Thursday, September 20, 2012

I'm All In

A few weeks ago, I read an article about companies that use mantras to drive behavior. It was something like, "A mantra is two or three words that embody the values of the organization and guide people to act." Nike's "Just Do It." Google's "Don't Be Evil." Apple's "Think Different." Fast Company's "Be Awesome." Avis's "We Try Harder."

I could benefit from a mantra, right? Kelly has one, for example, "Good choices." She ends every post with it. Perfect. And she's lost triple digits, I'll bet one good choice at a time.

So I set out to come up with a mantra. Which is a little like a baseball announcer coming up with a historic home run call in advance. The individual words are alright, but they just don't have the "it" factor. A mantra just has to emerge.

Nonetheless, I tried to force it. In order I came up with:

Live for tomorrow. I had just read about a self-management trick to imagine yourself on your deathbed as a way to motivate yourself not to waste your life. But I don't want to wish away today.

Go low, or go home. A colleague uses "Go big, or go home." It helps to bring a little swagger to challenges, but "big" was a deal breaker. "Low" could apply to calories or weight, but just doesn't have the same ring to it.

Count everything. Now we're getting somewhere. It's specific to what I'm doing (counting calories, exercise, sleep, and water). But it's not exactly rousing.

Be All In. This one came to me today as I rode the exercise bike on day four of my newly focused calorie counting. It was spontaneous. Be all in means doing what it takes. Pushing through a readjustment to smaller consumption. Exercising with determination. Remembering the greater good at every decision point. Fully committing, because anything less will lead back to failure. Fully committing because being mostly in won't get it done. Fully committing because what I want is that worth it.

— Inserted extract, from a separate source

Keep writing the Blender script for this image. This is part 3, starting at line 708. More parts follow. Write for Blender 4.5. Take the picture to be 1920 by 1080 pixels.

So that's it, I'm going with "Be All In." I can do it. You can do it. Be All In.

3 comments:

John Bonk said...

My one suggestion is dont do anything you are not willing to sustain. Counting EVERYTHING may be a little much to do forever. Losing weight is about long term change not short term success.

BeckyAnne said...

Wow. This really rang true for me. My new mantra (thanks in part to Sean) is: Lean into it. When I'm concerned or worried or frightened or challenged or excited, I'm going to Lean Into It and go.

Dr. Fat To Fit said...

I've been mulling this over ever since I saw this originally in your post last week. I'm still trying to think of one for me. I love the movie Finding Nemo and I tend to say, "Just keep Swimming" a lot so maybe that's it. But I LOVE the idea of a mantra for the office and a personal one. I'm going to read that article and bring it up at the next staff meeting. Maybe a gift for who can come up with the best one.